I watched Fox News Channel's war coverage for several hours last night, but I finally had to turn it off when I felt myself slipping into a coma.

As I hit the power button on the remote, Fox anchor Brian Wilson proudly announced, "We've been seeing some just astonishing pictures tonight." He had evidently been watching a different program. The pictures I saw could be better described as... what's the opposite of astonishing? Mind-numbingly, heart-stoppingly, bowel-emptyingly dull? Let's just say that my astonishment level would not be less high had Wilson spent the evening reading from St. Augustine's City of God in the original Latin.

The footage I'm referring to is coming from inside an American military vehicle as it advances toward Baghdad from the southern Iraqi border. Through the magic of modern technology, the video feed is being beamed back to the United States via satellite. Which sounds pretty cool, except that the satellite dish is evidently connected to the Fox studios by a 56K dial-up line. And some Fox intern is currently using most of that bandwidth to download a Creed album.

To say the picture is grainy would be an understatement. The image jumps and shimmies, bits of it freezing for seconds at a time while the rest continues to move jerkily, like ten minutes of porn packed into a two-megabyte MPEG. Much of the time, the entire screen is an indistinguishable mosaic of blurry, beige squares, as though Fox is airing a recreation of the war that some shut-in spent weeks animating with Lego bricks.

But even if the whole thing didn't look like Doom running on a 286, I would be hard-pressed to find much of interest in Fox's coverage. That's because for almost three hours that coverage consisted entirely of a picture of the side of an armored vehicle. I believe the vehicle was moving, based on the indistinct grey squares that periodically slid past its treads, but that's not quite enough to elevate the image to "astonishing picture" status. Robert Mapplethorpe with a whip up his ass pissing on a midget is an astonishing picture. The profile of an M-113 as it rolls through barren dessert, not so much. And no amount of Brian Wilson effusing about how fascinating he finds it will convince me otherwise.

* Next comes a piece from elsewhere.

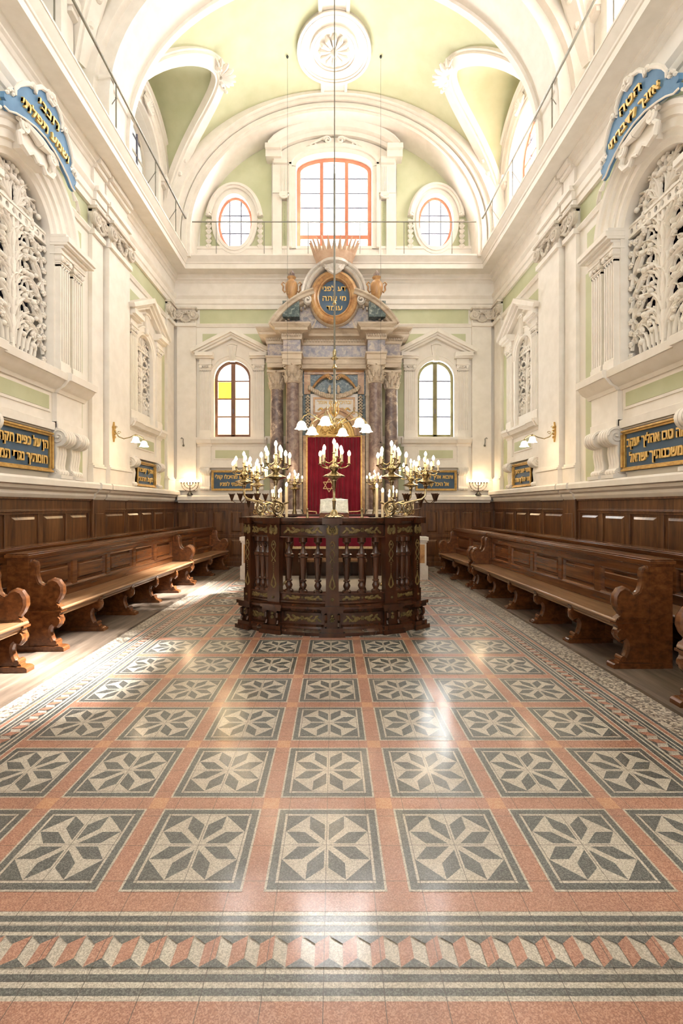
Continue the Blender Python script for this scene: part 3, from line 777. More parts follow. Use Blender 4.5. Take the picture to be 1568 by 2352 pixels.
inscription(FL, 5.51, 6.67, 2.13, 2.60, .02, ['הן על כפים חקתיך', 'חומתיך נגדי תמיד'], 'wide gilt-framed blue Hebrew inscription under the big left grille', 1, .185, (1.09, 1.06), 1.2)
inscription(FR, 5.36, 6.52, 2.13, 2.60, .02, ['מה טבו אהליך יעקב', 'משכנותיך ישראל'], 'wide gilt-framed blue Hebrew inscription under the big right grille', -1, .185, (1.09, .98), 1.2)
inscription(FL, 9.66, 10.54, 2.06, 2.48, .02, ['אזניך קשבות', 'לקול תחנוני'], 'small gilt-framed blue Hebrew inscription under the narrow left grille', 1, .14, (.80, .78), 1.4)
inscription(FR, 9.66, 10.54, 2.06, 2.48, .02, ['אשרי יושבי ביתך', 'עוד יהללוך סלה'], 'small gilt-framed blue Hebrew inscription under the narrow right grille', -1, .14, (.80, .78), 1.4)
inscription(FB, -3.14, -2.18, 2.04, 2.46, .02, ['ישמע מהיכלו קולי', 'ושועתי לפניו'], 'gilt-framed blue Hebrew inscription beneath the amber-paned back window', 1, .14, (.88, .62), 1.35)
inscription(FB, 2.18, 3.14, 2.04, 2.46, .02, ['ותבוא אליך תפלתי', 'אל היכל קדשך'], 'gilt-framed blue Hebrew inscription beneath the clear-paned back window', 1, .14, (.88, .66), 1.35)

# --- carved openwork grilles
def grille(F, uc, hw, v0, vs, label, k=1.0, seed=1):
    t = thing('openwork_grille', label, 'grille', F(uc, v0, -.06))
    rnd = random.Random(seed)
    m = M(F); ol = arched(uc, hw + .02, v0 - .02, vs, 18)
    a = [m.P(p[0], p[1], -.34) for p in ol]; b = [m.P(p[0], p[1], -.36) for p in ol]
    m.face(a); m.face(b); m.build('dark_backing', DARK, t, 0)
    m = M(F); W0, H = (-.10, .045) if k > .8 else (-.055, .024)
    def inside(p, e=.0):
        u, v = p[0] - uc, p[1]
        if v < v0 + e or abs(u) > hw - e: return False
        return v <= vs or u * u + (v - vs) ** 2 < (hw - e) ** 2
    occ = []
    def rib(pts, wd, h=H):
        if len(pts) < 3: return
        m.ribbon(pts, wd, W0, h)
    def scroll(p, ang, L, k0, k1, wd, n=16, leaf=0, curl=False):
        pts = [p]; a = ang; x, y = p; ds = L / n
        for i in range(n):
            a += (k0 + (k1 - k0) * (i / n) ** 1.5) * ds
            x += cos(a) * ds; y += sin(a) * ds
            if not inside((x, y), .012 * k): break
            pts.append((x, y))
        N = len(pts)
        if N < 4: return pts
        rib(pts, [wd * (.58 if k > .8 else .48) * (.55 + .6 * sin(pi * min(1, .15 + i / N))) * (1 - .45 * i / N) for i in range(N)], H * (.8 + .4 * rnd.random()))
        if curl and inside(pts[-1], .02 * k): m.ball((pts[-1][0], pts[-1][1], W0 + H * .7), wd * 1.25, 7, 4)
        for i in range(3, N - 1, 3):
            if leaf:
                q, q0 = pts[i], pts[i - 1]; an = math.atan2(q[1] - q0[1], q[0] - q0[0]); sd = -1 if k1 > 0 else 1
                for sg in ((sd,) if leaf == 1 else (sd, -sd)):
                    ll = L * .17 * (1 - .4 * i / N); pp = [q]; aa = an + sg * .75; xx, yy = q
                    for j in range(5):
                        aa -= sg * .16; xx += cos(aa) * ll / 5; yy += sin(aa) * ll / 5; pp.append((xx, yy))
                    if all(inside(z, .01 * k) for z in pp): rib(pp, [wd * .28, wd * .42, wd * .48, wd * .38, wd * .2, .003], H * .75)
        return pts
    vb = vs - .02 * k; Ht = vb - v0
    # frame lines and the pierced band
    m.box((uc - hw, vb, W0), (uc + hw, vb + .03 * k, W0 + H * 1.1)); m.box((uc - hw, vb + .15 * k, W0), (uc + hw, vb + .18 * k, W0 + H * 1.1))
    nb = int(2 * hw / (.115 * k)); pb = 2 * hw / nb
    for i in range(nb):
        c = uc - hw + (i + .5) * pb
        rr = [[(c + pb * .27 * cos(a), vb + .09 * k + .042 * k * sin(a), W0 + H * .8) for a in [2 * pi * q / 12 for q in range(12)]], [(c + max(-pb / 2, min(pb / 2, pb * .9 * cos(a))), vb + .09 * k + max(-.06 * k, min(.06 * k, .1 * k * sin(a))), W0 + H * .8) for a in [2 * pi * q / 12 for q in range(12)]]]
        m.strip(rr, True); m.strip([rr[0], [(p[0], p[1], W0) for p in rr[0]]], True)
    # mirrored scrollwork
    def mir(fn):
        for s in (-1, 1):
            fn(s)
    def S(s, du, v, ang, L, k0, k1, wd, **kw):
        a = ang if s > 0 else pi - ang
        return scroll((uc + s * du, v), a, L, s * k0, s * k1, wd, **kw)
    q = k
    # basket of looped straps at the foot
    for s in (-1, 1):
        for j in range(5):
            du = (.03 + j * .085) * q
            S(s, du, v0 + .10 * q, pi / 2 + .1, .60 * q, -2.2 / q * (.5 + j * .28), -5.0 / q, .026 * q, leaf=0, n=14)
            S(s, du + .05 * q, v0 + .02, pi / 2 - .3, .30 * q, 1.5 / q, 4 / q, .022 * q, leaf=1, n=10)
    # central stem
    m.ribbon([(uc, v0 + Ht * i / 14) for i in range(15)], [(.030 + .018 * (i % 3 == 0)) * q for i in range(15)], W0, H * 1.2)
    # tall plume
    nt = int(round(Ht / ((.36 if k > .8 else .44) * q)))
    for tt in range(nt):
        v = v0 + Ht * (.10 + .86 * tt / nt)
        L = (1.35 + .25 * (tt % 2)) * hw
        for s in (-1, 1):
            S(s, .01, v, R(80), L * 1.15, -1.4 / hw * .8, -7.5 / hw * .8, .040 * q, leaf=2, n=20, curl=True)
            S(s, .02, v + .06 * q, R(62), L * 1.0, .9 / hw, 6.5 / hw, .034 * q, leaf=2, n=18, curl=True)
            S(s, .02, v + .14 * q, R(76), L * .62, -1.2 / hw, -2.5 / hw, .032 * q, leaf=1, n=12)
            S(s, hw * .93, v - .02 * q, R(100), L * .8, 1.0 / hw, 6.0 / hw, .032 * q, leaf=2, n=16, curl=True)
            if k > .8: S(s, hw * .9, v + .12 * q, R(170), L * .5, -1.5 / hw, -7.0 / hw, .028 * q, leaf=1, n=12, curl=True)
    # flowers climbing beside the frame
    for s in (-1, 1):
        nf = int(Ht / (.15 * q))
        for j in range(nf):
            c = (uc + s * (hw - .06 * q), v0 + Ht * (j + .5) / nf)
            for z in range(5):
                a = 2 * pi * z / 5 + j; m.ball((c[0] + .027 * q * cos(a), c[1] + .027 * q * sin(a), W0 + H * .9), .022 * q, 6, 4)
            m.ball((c[0], c[1], W0 + H * 1.15), .017 * q, 6, 4)
    for j in range(int(6 + 5 * hw)):
        u = rnd.uniform(.1, .85) * hw; v = rnd.uniform(v0 + .3 * q, vb - .1)
        for s in (-1, 1):
            for z in range(5):
                a = 2 * pi * z / 5 + j; m.ball((uc + s * u + .030 * q * cos(a), v + .030 * q * sin(a), W0 + H), .022 * q, 6, 4)
            m.ball((uc + s * u, v, W0 + H * 1.25), .022 * q, 6, 4)
    # the half-round head
    vh = vb + .18 * q; Rr = hw - .02
    for s in (-1, 1):
        for j, (a, kk, L) in enumerate(((88, -2, .9), (66, -2.6, .95), (44, 2.6, .9), (25, 3.2, .8), (12, -3.2, .75), (78, 2.5, .55), (55, 3.4, .6), (35, -3.5, .6))):
            S(s, .05 * q, vh + .01, R(a), L * Rr, kk * .3 / Rr, kk * 2.2 / Rr, .034 * q, leaf=2, n=16, curl=True)
        for j in range(4):
            a = R(18 + 21 * j); S(s, Rr * .88 * cos(a), vh + Rr * .80 * sin(a), a + R(150), .5 * Rr, 2 / Rr, 8 / Rr, .026 * q, leaf=1, n=12, curl=True)
            S(s, Rr * .5 * cos(a), vh + Rr * .5 * sin(a), a - R(60), .4 * Rr, -2 / Rr, -9 / Rr, .026 * q, leaf=1, n=12, curl=True)
    # thin rim
    n = len(ol); rm = [(uc + (p[0] - uc) * .975, v0 + (p[1] - v0) * .99) for p in ol]
    m.strip([[(p[0], p[1], W0) for p in ol], [(p[0], p[1], W0 + H * .8) for p in ol], [(p[0], p[1], W0 + H * .8) for p in rm], [(p[0], p[1], W0) for p in rm]], True)
    o = m.build('carved_screen', STUCCO, t, 50)
    return t
for F, side in ((FL, 'left'), (FR, 'right')):
    grille(F, 6.12 if side == 'left' else 5.97, .68, 3.66, 5.47, 'large arched cream openwork grille of scrolling acanthus on the %s wall' % side, 1.0, 3)
    grille(F, 10.1, .42, 3.62, 5.0, 'narrow arched cream openwork grille on the far %s wall' % side, .72, 5)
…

Of course, the reason they're reduced to this level is because our government reneged on its promise that there would be shock and awe. The news team had to spend much of Wednesday night explaining to the viewing public that the two or three puny flak blasts in the skies over Baghdad were not, in fact, shock and awe, and they're clearly bitter about it. So all the while the screen displayed the side of an armored personnel carrier as it bounced and jiggled and turned into squares, the news staff was chanting the hypnotizing litany of "shock and awe, shock and awe." The effect was mesmerizing, like some kind of Dadaist experiment in journalism. I found myself transfixed, drifting gently in and out of consciousness.

My trance was broken when coverage suddenly shifted to an unexpected press briefing. Donald Rumsfeld was addressing the media with his usual stern demeanor. "As I have previously explained," he said, "we intended to begin this campaign by demonstrating to the Iraqi military the dramatic extent of our capabilities. That effort is now at hand."

"Approximately fifteen minutes ago, we set into motion a powerful show of Chaka Khan the like of which the world has never seen. Even now she is making her way toward the presidential palace in Baghdad, where she will launch into a barrage of devastating R&B hits. In response to those who were confused as to whether our earlier attacks were a part of the Chaka Khan operation, I will simply state, you will know Chaka Khan when you see her."

"If this alone does not convince the Republican guard of the sheer force of our will, we are prepared to send in Rufus."

That was when I woke up and turned off my set.